Islands in literature goes back centuries; the other media in your list joined in often for the same reasons as islands featured in literature: a setting, a stage, a device to constrain the cast list, the dramatic possibilities of isolation, etc. The internet, too. One nice site is The Island Review. Connectivity is hugely important, it overcomes the tyranny of distance; as long as you don’t have to make a living from scarce island resources, you can now live on a small island and make your living via distance if you have the skills and the connectivity. That is for incomers; for traditional islanders the internet shows them what they don’t have and might stir up resentment. I think Majuro in the Marshall Islands, which is in the American sphere of influence but which cannot provide its people with an American standard life style is one of the unhappiest places I have been.

As to archipelagos of solidarity, absolutely. The small Irish islands all banded together to press government for their common needs from the 1980s as just one example. There is an edited book by Godfrey Baldacchino imminently appearing, Archipelago Tourism.

As a Canadian, I’d be nationalistically irresponsible if I didn’t ask your opinion on some of our islands. We’ve got a lot of them, no? You discuss aspects of Cape Breton, Prince Edward Island, and Newfoundland. I’ve grown up mostly familiar with the islands of the Great Lakes. But I have recently become fascinated by the big Arctic islands like Baffin, Victoria, and Ellesmere. Are there any surprising features or traits I should know about the Islands of Canada? 

 
I have written a book on the Hudson Bay Company period on Vancouver Island so I would say that that is fascinating. I developed a respect for the HBC manager and colonial governor James Douglas so many of whose dispatches I read. I have been to PEI numerous times to work with, sometimes for, the university teaching island studies. Cape Breton and Newfoundland are fascinating for their economic stories and for the resilience of some of the islanders. As to the Arctic Islands, I was once involved in an abortive study (we failed to get the grant) and did background work on Qikiqtaq (King William Island). The HBC were there in the 1920s and the post managers were so rude and dismissive about the local people, it was embarrassing to read the post journals. Now climate change is stirring things up, making access easier and the Northwest Passage more navigable and Canada more of an archipelago than a continental country. I would like to think the changes that will inevitably occur will not be to the detriment of the indigenous people there, but I think my hopes will be dashed. The ‘surprise’ I suppose is just how many of these islands there are and how big they are. Three of the ten largest islands are up there; 18 of the top 100; Devon Island is the largest unpopulated island and is in 27th place.
 

 If you were stranded on a desert island, which also happened to be a spatially flexible utopia for consistency’s sake, what eight islands would you bring (excluding the aforementioned utopia, of course), and why? 

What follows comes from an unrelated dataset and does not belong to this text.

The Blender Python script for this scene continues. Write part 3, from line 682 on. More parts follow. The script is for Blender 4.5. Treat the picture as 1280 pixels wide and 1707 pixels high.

The 8 islands I would take (this is a different version of Desert Island Discs!) are:

St Helena: So remote (pre-airport) thus it is very special to get there. So insular. Because it is the setting of the book I enjoyed writing most, The Company’s Island

East Falkland: I have been to the Falklands 3 times and have seen them develop away from the awful experiences in 1982. The wonderful light and the fabulous bird life, but that dreadful constant westerly wind does detract!

Easter Island: The moai, what else

Great Blasket: A special place given the autobiographies. As a geographer I suppose I am sensitized to place and space and you can see where it all happened and also appreciate why the place was abandoned.

Norfolk Island: A fascinating history and landscape

Sado Island, Japan: An interesting place with its gold mine, the story of the cranes and the fabulous drumming set up, Kodo. When I was there, there was an outer islands music festival; can I take that to my desert island?

Prince Edward Island: I have been to PEI many times to research and teach at the university’s Institute of Island Studies. It is a familiar and comfortable place for me.

Tristan da Cunha: Perhaps the ultimate island; I have always wanted to go but it is really difficult to get there now and I don’t suppose I will ever see it. So I will take it to my desert island and study it at leisure. 


Lastly, at the risk of being a bit of a mainlander, would it be fair to say that the earth is one big island and that all of our water-locked landforms are excellent indicators of our collective health in the grand laboratory of space-enveloped life? 
 
Absolutely. An island is a body of land surrounded by water, so the Eurasian-African landmass is an island and it is only convention that says this island is actually three continents; or that Australia is not an island but Greenland is. And think back to the famous blue marble pictures from Apollo spacecraft, the earth as an island in space. It’s all we’ve got, would that we looked after it better!